The 1911 Census of England and Wales shows that John Wedrinaitis, a tailor aged 25, single, was a resident of Manchester at that time. He was boarding with his two brothers, Joe aged 23 and Antony aged 21; Joe was a cabinet maker, while Antony was also a tailor. All three are listed as born in Lithuania and of Lithuanian nationality. The younger brother, listed as Anthony Weidrenitos, went on to serve in the Kings Own Royal Lancaster Regiment from 1914 to 1920, receiving the Victory Medal at the end of World War One.
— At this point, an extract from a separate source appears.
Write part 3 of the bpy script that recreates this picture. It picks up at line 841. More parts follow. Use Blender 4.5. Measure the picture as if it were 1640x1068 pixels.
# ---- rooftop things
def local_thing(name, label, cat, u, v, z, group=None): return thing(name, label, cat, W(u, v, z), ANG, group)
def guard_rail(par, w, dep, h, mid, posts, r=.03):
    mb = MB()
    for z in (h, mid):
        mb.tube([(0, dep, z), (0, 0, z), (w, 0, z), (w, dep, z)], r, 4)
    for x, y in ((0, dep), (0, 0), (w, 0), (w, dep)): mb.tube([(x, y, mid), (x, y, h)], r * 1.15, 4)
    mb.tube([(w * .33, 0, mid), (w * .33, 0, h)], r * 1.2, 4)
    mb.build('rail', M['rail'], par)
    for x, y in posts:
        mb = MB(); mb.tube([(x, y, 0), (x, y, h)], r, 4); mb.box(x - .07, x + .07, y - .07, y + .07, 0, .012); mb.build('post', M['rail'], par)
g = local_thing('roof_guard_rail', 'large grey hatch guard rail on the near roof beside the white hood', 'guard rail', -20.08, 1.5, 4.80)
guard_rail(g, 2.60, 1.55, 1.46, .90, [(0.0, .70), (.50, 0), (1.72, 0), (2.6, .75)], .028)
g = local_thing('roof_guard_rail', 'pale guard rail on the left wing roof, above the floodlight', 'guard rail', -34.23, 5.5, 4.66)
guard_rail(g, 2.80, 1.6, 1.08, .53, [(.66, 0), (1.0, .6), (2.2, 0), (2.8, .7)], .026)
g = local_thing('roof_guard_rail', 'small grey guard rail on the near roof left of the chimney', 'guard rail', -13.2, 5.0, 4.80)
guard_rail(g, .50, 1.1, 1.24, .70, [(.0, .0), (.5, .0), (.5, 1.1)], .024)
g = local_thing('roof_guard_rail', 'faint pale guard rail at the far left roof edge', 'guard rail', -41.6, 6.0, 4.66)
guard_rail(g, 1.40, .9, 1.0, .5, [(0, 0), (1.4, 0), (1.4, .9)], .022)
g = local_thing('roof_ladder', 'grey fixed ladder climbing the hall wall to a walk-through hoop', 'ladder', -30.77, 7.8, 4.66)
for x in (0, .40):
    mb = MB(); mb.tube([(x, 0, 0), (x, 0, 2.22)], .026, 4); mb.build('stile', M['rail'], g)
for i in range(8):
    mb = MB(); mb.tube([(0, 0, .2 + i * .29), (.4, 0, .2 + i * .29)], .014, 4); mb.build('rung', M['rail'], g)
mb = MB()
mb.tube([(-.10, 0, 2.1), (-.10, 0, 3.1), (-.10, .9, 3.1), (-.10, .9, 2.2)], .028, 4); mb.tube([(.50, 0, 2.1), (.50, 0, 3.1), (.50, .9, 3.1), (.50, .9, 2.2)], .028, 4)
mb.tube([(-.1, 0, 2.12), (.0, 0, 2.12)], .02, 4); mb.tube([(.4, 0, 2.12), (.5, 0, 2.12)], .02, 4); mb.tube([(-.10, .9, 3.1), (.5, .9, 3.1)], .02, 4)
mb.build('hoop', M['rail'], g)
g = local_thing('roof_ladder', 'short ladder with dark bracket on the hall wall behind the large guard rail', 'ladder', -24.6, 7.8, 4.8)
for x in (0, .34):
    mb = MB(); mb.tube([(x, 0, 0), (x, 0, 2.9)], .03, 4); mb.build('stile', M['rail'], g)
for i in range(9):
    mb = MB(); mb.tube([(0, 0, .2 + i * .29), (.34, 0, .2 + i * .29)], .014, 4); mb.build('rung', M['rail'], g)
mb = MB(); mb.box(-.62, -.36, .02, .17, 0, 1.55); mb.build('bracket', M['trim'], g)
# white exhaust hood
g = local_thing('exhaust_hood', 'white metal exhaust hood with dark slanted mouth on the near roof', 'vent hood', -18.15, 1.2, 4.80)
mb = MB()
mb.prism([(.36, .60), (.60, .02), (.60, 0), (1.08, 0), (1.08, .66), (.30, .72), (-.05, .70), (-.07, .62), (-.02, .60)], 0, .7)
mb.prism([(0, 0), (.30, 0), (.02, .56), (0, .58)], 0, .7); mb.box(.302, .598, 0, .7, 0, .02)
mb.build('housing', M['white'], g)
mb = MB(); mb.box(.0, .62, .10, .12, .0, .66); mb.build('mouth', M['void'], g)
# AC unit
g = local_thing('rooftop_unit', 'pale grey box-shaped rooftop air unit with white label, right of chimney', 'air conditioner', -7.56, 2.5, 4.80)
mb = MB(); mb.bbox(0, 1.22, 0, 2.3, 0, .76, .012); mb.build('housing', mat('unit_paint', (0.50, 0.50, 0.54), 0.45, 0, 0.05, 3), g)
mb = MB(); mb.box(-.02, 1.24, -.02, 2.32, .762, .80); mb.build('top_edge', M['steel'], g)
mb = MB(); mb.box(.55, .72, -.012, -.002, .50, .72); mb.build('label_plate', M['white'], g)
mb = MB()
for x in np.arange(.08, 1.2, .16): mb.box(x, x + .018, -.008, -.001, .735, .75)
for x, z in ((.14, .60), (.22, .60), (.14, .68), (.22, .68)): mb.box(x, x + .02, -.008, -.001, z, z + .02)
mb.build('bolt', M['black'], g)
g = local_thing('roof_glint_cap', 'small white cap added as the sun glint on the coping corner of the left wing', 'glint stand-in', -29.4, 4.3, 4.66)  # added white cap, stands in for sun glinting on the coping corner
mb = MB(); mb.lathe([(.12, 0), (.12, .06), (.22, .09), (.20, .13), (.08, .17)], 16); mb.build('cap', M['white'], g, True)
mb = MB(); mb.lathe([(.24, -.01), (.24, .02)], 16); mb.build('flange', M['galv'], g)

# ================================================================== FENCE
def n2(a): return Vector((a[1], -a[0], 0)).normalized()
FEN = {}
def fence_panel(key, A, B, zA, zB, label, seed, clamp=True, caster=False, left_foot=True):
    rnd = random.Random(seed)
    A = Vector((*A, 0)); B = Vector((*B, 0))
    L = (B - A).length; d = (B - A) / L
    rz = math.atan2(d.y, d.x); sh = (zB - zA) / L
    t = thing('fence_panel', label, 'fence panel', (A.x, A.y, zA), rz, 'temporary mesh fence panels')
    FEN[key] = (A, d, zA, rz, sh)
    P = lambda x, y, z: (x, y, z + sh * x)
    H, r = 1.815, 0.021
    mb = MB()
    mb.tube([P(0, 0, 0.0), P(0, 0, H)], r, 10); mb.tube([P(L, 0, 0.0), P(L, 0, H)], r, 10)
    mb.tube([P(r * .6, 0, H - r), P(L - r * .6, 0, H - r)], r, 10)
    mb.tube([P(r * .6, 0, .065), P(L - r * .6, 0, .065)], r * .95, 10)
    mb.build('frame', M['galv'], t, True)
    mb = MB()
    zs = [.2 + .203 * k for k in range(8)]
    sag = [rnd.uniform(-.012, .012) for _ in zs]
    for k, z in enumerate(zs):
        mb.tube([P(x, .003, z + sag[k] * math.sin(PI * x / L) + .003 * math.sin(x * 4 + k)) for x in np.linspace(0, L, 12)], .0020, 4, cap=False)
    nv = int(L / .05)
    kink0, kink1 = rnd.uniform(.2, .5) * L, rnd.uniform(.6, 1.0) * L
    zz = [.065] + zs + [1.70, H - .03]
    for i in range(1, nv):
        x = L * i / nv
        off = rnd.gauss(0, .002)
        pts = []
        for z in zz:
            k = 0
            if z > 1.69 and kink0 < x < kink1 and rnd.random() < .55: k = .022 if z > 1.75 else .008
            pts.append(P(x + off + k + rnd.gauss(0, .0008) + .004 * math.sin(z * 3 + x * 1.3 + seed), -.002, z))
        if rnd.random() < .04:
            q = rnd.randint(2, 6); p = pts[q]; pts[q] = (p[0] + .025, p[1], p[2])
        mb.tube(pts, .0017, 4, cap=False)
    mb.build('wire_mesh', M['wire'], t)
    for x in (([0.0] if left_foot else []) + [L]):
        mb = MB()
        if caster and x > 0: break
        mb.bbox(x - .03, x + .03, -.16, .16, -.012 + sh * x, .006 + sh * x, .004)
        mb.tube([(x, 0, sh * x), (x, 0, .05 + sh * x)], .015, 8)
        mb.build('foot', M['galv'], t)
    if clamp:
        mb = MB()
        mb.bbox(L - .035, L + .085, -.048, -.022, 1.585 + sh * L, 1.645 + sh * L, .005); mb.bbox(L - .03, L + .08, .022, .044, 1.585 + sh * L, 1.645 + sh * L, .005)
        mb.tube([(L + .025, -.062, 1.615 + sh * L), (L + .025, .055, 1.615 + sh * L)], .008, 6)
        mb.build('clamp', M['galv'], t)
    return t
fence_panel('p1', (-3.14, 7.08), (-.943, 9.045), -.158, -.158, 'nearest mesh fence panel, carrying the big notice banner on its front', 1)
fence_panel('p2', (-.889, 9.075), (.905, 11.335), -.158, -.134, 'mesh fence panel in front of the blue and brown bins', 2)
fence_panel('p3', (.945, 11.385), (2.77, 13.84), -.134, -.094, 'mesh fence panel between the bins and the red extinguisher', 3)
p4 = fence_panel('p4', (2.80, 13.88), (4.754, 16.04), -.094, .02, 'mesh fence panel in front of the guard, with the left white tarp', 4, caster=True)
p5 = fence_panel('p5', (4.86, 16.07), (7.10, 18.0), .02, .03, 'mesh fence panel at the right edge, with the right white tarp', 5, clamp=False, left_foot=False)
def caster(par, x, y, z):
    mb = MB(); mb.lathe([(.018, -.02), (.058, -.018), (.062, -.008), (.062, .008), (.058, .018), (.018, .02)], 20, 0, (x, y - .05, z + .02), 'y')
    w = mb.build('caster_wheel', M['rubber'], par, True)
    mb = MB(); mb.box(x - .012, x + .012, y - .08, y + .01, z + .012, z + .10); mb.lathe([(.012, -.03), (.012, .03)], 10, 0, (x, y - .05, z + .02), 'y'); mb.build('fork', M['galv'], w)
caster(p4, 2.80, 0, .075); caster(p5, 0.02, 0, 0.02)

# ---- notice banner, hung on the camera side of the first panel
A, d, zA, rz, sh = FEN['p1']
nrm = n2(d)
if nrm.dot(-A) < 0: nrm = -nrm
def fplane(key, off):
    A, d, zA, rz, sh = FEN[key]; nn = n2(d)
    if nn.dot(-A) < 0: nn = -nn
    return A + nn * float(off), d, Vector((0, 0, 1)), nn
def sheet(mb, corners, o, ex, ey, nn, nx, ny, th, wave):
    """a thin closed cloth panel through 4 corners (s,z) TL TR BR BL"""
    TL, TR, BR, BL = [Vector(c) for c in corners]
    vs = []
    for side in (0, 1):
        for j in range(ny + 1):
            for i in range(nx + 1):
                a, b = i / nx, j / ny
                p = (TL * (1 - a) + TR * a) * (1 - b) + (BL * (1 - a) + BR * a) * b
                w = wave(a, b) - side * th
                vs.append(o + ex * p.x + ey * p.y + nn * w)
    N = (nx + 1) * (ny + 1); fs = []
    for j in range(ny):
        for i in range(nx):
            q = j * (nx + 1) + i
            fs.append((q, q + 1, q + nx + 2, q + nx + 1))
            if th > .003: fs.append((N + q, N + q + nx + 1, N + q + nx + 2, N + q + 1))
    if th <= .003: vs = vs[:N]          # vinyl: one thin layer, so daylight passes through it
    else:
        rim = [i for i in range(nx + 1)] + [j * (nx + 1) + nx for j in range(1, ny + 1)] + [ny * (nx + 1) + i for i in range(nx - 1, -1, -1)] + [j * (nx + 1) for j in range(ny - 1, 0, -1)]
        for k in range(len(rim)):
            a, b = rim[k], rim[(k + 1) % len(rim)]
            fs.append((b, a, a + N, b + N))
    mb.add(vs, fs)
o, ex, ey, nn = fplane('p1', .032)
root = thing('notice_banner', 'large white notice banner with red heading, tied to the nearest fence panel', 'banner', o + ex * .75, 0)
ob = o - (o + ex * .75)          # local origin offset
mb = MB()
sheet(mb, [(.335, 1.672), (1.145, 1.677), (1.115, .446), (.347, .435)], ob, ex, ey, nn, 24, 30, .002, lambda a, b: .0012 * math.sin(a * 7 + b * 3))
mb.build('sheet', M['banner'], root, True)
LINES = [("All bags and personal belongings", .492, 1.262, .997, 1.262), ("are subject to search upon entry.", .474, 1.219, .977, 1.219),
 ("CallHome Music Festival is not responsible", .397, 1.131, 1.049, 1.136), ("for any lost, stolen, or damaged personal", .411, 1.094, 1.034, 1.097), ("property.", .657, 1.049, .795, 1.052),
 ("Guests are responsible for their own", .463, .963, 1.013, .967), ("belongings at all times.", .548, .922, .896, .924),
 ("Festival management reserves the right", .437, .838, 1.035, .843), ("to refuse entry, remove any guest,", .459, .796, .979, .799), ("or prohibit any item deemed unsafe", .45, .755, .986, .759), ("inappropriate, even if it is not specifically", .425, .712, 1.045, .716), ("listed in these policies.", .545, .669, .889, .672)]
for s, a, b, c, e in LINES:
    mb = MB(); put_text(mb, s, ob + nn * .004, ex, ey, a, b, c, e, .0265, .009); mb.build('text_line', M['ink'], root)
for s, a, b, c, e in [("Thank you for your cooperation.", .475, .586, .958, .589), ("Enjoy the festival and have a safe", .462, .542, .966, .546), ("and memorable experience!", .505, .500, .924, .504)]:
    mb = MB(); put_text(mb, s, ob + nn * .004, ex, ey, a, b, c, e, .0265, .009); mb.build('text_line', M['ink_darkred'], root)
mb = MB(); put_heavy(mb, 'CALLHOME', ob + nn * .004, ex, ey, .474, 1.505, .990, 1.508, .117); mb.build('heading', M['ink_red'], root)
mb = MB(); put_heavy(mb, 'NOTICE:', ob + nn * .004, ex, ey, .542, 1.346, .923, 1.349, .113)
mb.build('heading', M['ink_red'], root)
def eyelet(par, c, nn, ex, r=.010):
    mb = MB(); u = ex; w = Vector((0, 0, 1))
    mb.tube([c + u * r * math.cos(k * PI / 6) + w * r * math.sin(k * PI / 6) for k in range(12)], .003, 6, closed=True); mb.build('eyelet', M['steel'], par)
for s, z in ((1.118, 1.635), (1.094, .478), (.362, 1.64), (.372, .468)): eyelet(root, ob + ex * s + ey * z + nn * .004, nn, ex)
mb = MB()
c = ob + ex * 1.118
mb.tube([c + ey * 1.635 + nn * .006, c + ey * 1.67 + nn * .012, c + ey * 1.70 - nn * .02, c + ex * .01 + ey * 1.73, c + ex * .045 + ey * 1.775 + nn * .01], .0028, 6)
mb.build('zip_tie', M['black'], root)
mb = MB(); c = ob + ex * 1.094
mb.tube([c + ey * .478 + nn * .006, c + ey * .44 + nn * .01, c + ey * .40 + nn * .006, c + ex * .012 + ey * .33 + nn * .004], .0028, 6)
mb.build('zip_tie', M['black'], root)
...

He died in Manchester in 1943.

Jonas Vedrinaitis arrived in Sydney from Bremen with his wife Eva in March 1913 aboard the German passenger ship Friedrich der Grosser (they are shown on the passenger list as Mr and Mrs John Weddrien). He had a friend, Ksavieras Skierys, already living in Sydney, who took them in and helped Jonas find a job. Very soon after arriving in Australia, Vedrinaitis took out a subscription to the American Lithuanian periodical 'Lietuva" and wrote an article for that newspaper about Lithuanians in Australia which was published in 1915.

Antanas Bauže wrote an obituary for Vedrinaitis following his accidental death in March 1955; he had gone fishing with a friend on Botany Bay and presumably drowned when their dinghy capsized during a storm on the night of March 3. His body was only recovered 5 days later. Jonas left behind his wife Eva, daughter Agnieška (Agnes), and sons Antanas (Anthony) and Juozas (Joseph); he was buried at the Woronora catholic cemetery in Sydney.
Expenses for a 1931 social function while Wedrien
was President of the Society (source: Metrastis No. 1) 

Bauže knew Vedrinaitis and his family well; both had been active in the Sydney Lithuanian community. Vedrinaitis was well-established in Arncliffe, Sydney, with his own home as well as a tailoring business. He was president of the Australian Lithuanian Society 1929-31 and 1937-38.

The inaugural meeting of the Australian Lithuanian Society was held on 27 October 1929 at John Wedrien's home, East Street, Arncliffe. I'll cover that organisation's story in a later blog post.